Leicestershire needed to regroup quickly and Dearden and Pettini joined forces to provide a partnership of 90. Dearden struck a tremendous pull when Carey switched to the Pavilion End and then saw an attempted hook off the same bowler fly over the cordon.

That moment of fortune was deserved and took him to 48. Dearden then reached a maiden first-class 50 from 154 balls with his seventh four, expertly guiding a rising Marchant de Lange delivery down to the vacant third man boundary.

While Dearden continued to look good on the drive, with two beauties being sent through extra off David Lloyd, Pettini was quick to latch on to anything that was short or straying into the pads.

Dearden looked set for three figures as he punched Salter for four through mid-wicket but the spinner gained revenge by bowling the opener off his pads for 87 with the score at 176-4 just before tea.

The dismissal brought Delport to the wicket alongside Pettini, and the left-hander made an aggressive 20, including a six over long-on, as Leicestershire recorded their first batting point.

Salter had Delport dropped by Carey at mid-on in his comeback over but had his man before the 71st over was out, a quicker delivery beating the batsman’s defences.

Another stand developed between Pettini and Hill with the duo having to contend with different challenges, such as the accurate spin of Salter (10-0-26-2) and the threat of the new ball.

Pettini reached a vital 115-ball 50 (4x4) and then collected some bonus runs as a two was added to by four overthrows. The 50-run alliance and second batting point occurred off the same ball as Hill played a beautiful drive through extra cover.
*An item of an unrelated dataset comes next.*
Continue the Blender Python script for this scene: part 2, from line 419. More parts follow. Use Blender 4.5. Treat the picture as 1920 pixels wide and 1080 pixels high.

Pettini continued to punish anything loose; a well-executed cut from a wide Hogan delivery was sent to the fence.

The players then had to leave the field with seven overs to go, as although the floodlights were on it got noticeably darker and umpires Nick Cook and Graham Lloyd had no choice but to abandon play for the day.

TEAM | Horton, Dearden, Dexter, Eckersley (capt), Pettini, Delport, Hill (wk), Raine, Chappell, McKay, Shreck.